### DATASET EXCERPTS:
-- BEGIN --

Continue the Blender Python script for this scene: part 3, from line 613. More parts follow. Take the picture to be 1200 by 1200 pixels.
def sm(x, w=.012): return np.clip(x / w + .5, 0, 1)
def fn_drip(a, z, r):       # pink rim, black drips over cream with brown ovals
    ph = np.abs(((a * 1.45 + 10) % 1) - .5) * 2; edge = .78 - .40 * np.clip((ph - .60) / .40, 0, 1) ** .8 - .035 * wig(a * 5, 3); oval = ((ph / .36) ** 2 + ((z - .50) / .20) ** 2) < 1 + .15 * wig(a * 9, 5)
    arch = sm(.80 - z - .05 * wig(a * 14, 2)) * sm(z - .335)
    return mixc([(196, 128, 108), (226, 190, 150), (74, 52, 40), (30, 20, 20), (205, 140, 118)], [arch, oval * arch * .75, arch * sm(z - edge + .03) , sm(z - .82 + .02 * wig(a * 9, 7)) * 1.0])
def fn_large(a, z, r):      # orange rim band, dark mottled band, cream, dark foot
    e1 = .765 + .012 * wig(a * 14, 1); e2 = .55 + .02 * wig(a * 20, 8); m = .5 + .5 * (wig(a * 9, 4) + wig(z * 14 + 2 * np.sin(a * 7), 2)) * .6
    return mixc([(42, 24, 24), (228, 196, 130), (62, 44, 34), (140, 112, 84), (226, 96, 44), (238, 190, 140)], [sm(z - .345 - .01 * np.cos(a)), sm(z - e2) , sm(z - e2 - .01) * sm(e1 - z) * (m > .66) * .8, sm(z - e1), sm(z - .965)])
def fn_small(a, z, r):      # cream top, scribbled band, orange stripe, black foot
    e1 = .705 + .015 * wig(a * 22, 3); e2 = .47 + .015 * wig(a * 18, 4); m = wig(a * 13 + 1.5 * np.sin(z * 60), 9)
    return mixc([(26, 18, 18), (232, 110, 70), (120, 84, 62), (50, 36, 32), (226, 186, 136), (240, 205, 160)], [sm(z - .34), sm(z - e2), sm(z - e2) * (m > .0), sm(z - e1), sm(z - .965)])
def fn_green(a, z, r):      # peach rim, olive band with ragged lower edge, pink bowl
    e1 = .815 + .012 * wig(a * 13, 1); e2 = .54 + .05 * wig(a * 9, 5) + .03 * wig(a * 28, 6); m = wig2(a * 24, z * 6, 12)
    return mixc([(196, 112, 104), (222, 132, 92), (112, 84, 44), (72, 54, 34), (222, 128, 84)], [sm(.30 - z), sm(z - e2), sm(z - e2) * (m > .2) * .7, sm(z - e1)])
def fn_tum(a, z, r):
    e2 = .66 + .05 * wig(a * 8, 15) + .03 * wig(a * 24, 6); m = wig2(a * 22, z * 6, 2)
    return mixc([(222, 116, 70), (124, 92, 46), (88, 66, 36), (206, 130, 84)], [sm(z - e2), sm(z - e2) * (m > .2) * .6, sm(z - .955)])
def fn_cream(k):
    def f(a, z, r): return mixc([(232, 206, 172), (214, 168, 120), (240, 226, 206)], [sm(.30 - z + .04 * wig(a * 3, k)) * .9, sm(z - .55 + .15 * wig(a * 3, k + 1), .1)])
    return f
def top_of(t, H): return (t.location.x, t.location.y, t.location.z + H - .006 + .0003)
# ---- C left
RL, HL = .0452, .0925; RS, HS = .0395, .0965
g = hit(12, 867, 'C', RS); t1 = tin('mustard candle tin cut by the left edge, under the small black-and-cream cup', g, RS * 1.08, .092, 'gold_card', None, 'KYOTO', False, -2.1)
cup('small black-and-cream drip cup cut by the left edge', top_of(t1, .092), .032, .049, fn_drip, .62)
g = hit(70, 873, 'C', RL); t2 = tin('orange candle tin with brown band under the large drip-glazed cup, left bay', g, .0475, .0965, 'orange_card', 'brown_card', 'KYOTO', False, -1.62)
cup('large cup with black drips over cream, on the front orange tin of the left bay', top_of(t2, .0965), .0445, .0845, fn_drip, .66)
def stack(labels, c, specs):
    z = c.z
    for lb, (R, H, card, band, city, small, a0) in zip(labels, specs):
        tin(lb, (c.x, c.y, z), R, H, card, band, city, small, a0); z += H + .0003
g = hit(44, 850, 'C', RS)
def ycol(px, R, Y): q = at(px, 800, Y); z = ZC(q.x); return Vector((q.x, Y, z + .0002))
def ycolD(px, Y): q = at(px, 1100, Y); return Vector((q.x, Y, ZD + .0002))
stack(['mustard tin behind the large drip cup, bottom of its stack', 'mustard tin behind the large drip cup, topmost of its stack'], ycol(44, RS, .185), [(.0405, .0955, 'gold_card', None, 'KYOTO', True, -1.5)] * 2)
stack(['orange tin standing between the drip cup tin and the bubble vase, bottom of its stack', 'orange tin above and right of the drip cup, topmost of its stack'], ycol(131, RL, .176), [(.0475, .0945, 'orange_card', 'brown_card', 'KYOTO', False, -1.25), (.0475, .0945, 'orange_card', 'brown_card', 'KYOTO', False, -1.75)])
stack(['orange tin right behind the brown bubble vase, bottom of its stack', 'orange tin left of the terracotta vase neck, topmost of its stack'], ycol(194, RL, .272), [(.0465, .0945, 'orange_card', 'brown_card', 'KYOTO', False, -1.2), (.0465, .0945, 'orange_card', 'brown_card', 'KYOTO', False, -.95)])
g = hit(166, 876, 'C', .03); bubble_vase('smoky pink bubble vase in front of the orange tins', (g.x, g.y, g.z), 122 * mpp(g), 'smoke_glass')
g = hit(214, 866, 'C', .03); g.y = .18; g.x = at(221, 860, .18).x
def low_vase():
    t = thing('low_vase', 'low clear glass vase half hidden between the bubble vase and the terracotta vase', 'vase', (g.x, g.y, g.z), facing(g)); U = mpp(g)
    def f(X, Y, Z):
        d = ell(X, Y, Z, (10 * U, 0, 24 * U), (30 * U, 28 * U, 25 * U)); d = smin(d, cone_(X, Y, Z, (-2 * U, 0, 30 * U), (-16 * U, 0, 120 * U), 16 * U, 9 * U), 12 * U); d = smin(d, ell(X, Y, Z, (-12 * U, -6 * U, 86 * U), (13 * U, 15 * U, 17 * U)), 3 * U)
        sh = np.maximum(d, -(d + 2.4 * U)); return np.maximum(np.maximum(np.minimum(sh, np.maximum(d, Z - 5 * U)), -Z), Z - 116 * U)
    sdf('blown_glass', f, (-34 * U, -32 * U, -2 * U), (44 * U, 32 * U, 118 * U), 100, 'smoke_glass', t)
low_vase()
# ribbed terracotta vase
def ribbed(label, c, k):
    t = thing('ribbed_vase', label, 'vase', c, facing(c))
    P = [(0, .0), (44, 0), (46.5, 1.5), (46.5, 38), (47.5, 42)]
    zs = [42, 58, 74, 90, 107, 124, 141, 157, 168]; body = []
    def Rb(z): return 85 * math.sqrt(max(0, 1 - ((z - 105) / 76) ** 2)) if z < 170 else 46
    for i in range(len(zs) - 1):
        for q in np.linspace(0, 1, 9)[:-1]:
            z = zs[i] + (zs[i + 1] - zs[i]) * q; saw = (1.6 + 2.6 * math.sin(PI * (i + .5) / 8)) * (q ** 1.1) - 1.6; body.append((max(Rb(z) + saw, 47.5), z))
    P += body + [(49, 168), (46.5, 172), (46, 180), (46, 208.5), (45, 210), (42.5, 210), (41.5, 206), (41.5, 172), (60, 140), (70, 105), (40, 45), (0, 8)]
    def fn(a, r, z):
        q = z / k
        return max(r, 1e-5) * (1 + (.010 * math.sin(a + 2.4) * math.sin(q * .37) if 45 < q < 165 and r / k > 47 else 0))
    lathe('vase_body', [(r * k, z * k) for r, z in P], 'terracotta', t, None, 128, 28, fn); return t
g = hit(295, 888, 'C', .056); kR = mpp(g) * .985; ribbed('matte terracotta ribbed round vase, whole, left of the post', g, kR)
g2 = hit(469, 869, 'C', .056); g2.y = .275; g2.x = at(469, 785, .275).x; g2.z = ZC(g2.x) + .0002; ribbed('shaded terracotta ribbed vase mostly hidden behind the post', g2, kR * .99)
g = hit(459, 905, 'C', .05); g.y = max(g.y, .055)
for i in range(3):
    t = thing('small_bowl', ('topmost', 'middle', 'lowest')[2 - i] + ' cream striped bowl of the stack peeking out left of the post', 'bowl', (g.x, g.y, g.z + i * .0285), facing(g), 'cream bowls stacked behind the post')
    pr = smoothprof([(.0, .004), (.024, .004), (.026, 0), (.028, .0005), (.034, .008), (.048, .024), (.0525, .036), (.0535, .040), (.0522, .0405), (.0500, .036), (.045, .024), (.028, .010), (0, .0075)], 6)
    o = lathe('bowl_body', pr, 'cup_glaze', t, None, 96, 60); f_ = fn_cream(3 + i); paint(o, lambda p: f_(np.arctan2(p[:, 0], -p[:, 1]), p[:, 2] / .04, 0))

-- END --
-- BEGIN --

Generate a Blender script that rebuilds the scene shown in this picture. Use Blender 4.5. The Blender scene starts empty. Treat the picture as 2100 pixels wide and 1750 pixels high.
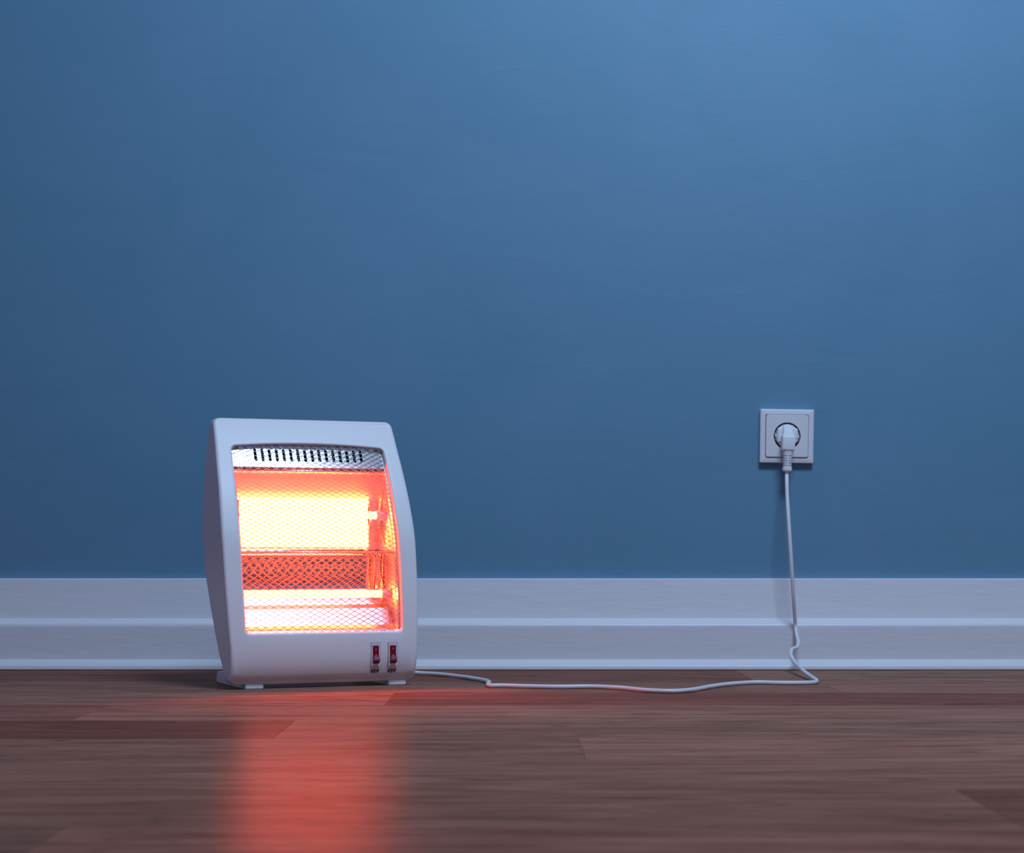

-- END --
-- BEGIN --

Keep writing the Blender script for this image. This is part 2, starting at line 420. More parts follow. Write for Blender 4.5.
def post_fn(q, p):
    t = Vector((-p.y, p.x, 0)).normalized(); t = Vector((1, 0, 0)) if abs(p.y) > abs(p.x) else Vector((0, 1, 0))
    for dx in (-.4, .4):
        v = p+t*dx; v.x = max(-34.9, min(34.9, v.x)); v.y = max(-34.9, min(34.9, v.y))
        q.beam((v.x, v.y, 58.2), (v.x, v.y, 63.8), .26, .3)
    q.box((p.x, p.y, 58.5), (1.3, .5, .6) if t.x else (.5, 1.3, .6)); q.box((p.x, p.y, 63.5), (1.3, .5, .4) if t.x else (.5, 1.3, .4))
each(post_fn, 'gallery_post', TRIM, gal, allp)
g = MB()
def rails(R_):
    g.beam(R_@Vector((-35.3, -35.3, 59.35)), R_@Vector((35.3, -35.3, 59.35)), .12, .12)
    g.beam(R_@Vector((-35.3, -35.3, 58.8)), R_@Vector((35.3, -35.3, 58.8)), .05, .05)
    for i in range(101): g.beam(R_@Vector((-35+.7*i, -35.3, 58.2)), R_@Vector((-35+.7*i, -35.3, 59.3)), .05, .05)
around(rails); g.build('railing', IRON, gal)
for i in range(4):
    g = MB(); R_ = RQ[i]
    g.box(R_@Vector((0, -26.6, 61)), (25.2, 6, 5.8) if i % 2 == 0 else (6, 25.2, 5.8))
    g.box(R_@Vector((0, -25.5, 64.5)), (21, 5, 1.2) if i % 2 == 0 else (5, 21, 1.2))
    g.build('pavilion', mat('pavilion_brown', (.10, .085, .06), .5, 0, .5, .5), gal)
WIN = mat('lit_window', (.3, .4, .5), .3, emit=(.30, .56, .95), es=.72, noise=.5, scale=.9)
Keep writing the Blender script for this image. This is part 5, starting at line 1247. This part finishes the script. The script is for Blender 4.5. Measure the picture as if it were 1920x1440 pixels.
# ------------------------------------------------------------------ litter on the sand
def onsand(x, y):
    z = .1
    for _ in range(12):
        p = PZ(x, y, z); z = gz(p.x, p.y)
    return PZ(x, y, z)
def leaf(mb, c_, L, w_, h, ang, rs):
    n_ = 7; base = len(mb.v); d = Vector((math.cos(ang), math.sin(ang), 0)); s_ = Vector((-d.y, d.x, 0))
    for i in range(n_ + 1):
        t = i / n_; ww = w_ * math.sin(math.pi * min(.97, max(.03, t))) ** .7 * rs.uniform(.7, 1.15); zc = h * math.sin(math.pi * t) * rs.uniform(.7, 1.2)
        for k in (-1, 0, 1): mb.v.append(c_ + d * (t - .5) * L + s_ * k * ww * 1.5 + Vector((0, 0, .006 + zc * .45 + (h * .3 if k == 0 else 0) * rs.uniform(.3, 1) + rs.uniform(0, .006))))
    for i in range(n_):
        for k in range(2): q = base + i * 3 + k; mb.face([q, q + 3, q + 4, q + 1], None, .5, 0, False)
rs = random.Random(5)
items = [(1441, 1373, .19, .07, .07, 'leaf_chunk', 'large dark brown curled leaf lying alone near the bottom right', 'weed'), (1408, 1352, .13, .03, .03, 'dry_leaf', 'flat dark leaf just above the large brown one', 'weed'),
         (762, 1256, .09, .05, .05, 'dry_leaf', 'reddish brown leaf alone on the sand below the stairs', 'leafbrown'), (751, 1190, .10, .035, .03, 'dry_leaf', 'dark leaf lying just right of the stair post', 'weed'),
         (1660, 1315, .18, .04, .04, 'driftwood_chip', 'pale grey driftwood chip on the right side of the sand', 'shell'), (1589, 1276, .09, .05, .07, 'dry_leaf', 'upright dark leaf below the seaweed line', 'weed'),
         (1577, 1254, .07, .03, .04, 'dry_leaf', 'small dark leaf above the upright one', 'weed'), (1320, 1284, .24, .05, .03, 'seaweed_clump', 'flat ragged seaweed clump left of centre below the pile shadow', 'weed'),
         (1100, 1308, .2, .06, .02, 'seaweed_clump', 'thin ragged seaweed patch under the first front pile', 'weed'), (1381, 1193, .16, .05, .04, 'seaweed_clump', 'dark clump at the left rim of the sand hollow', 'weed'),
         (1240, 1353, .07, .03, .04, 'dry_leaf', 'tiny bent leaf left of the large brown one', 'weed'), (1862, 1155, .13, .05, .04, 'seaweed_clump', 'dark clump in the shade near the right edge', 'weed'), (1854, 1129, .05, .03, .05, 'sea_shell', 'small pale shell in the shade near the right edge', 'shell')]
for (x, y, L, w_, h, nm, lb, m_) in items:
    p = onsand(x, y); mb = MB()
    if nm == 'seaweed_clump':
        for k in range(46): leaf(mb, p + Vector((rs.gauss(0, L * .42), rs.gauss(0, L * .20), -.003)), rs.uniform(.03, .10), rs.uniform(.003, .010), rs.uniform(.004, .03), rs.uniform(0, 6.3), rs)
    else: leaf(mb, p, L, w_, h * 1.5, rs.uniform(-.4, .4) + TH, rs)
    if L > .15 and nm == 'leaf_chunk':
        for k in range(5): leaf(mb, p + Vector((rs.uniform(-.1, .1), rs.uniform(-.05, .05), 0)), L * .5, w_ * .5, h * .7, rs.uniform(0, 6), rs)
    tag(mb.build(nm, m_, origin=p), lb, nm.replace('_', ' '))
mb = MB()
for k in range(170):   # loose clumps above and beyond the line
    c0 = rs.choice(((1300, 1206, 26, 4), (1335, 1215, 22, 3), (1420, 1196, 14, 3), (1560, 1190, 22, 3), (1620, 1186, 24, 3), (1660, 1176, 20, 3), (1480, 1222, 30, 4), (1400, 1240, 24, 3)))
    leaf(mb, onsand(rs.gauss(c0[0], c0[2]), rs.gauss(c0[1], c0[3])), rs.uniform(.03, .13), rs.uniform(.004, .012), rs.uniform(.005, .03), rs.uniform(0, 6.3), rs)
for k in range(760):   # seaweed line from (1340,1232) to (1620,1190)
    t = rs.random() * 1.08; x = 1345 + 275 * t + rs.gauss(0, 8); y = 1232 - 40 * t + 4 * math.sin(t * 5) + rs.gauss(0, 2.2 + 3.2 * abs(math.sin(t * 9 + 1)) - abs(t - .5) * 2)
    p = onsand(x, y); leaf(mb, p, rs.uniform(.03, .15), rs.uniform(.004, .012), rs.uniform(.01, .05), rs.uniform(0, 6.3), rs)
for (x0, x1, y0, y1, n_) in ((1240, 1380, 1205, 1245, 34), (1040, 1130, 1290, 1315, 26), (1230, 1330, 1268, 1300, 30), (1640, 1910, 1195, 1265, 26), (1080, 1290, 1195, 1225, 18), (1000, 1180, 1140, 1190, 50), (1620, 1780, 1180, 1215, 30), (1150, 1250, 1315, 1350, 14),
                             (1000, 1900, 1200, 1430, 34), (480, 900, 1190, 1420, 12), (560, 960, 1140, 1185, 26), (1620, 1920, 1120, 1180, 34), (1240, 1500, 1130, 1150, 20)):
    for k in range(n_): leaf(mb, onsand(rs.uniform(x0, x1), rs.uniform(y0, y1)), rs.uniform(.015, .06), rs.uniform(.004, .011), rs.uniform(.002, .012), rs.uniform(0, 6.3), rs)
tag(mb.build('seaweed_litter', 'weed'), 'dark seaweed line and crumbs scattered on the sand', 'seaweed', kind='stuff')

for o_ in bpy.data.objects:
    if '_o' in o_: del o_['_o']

-- END --

### PROMPT:
Above are the records; copy every line in them that holds the word "starting".

### TASK OUTPUT:
Keep writing the Blender script for this image. This is part 2, starting at line 420. More parts follow. Write for Blender 4.5.
Keep writing the Blender script for this image. This is part 5, starting at line 1247. This part finishes the script. The script is for Blender 4.5. Measure the picture as if it were 1920x1440 pixels.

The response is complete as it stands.